Salzman's outsider status didn't stop her from delivering results. She raised $6 million in seed funding from investors like Work-Bench, 8VC, and K5 Global. SeeMetrics has landed a multi-year deal with a leading U.S. financial institution—all within the company's first year. That traction signals a broader shift: Cybersecurity is no longer just a technical concern—it's a strategic function that demands measurable outcomes.
As boards demand more clarity and regulators tighten expectations, platforms like SeeMetrics give security leaders the tools to speak the language of impact.
CISOs are no longer just responsible for securing systems—they're expected to lead with the strategic clarity of a CFO and the communication skills of a board chair. As AI-fueled threats intensify, regulatory demands grow, and cyber insurers require proof of resilience, the CISO role is evolving into high-stakes leadership.
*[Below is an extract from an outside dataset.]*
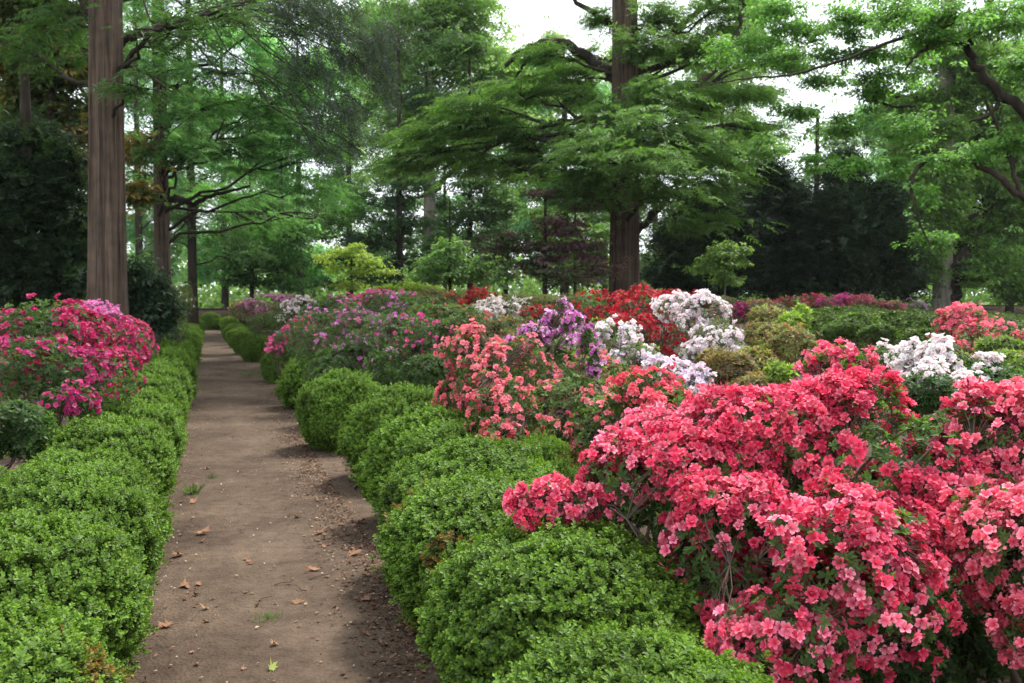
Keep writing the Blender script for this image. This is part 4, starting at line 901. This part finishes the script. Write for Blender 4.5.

That evolution mirrors Salzman's path. Breaking into Israel's tightly knit cybersecurity sector wasn't easy. Unlike many peers, she hadn't served in elite military intelligence units like Unit 8200—a standard credential among Israeli tech founders. That absence often translates into skepticism from investors who tend to back those within their established networks.
But Salzman was undeterred. Her persistence had already been tested—and proven—when she successfully led Israel's first high-profile equal pay lawsuit in tech, a case that took years of strategic resolve and personal risk.
That same determination fueled the founding of SeeMetrics. 'CISOs have become stewards of enormous budgets and responsibility,' Salzman says. 'But they often lack the tools to demonstrate effectiveness in business terms.'
SeeMetrics was built to change that. By turning fragmented cybersecurity data into executive-ready dashboards, the platform empowers CISOs to justify ROI, prioritize resources, and align security performance with enterprise goals.
As cyber threats grow in sophistication and financial and insurance companies face mounting regulatory and reputational risk, the cybersecurity market is shifting from detection to accountability. That's why cybersecurity performance management is fast becoming a strategic necessity.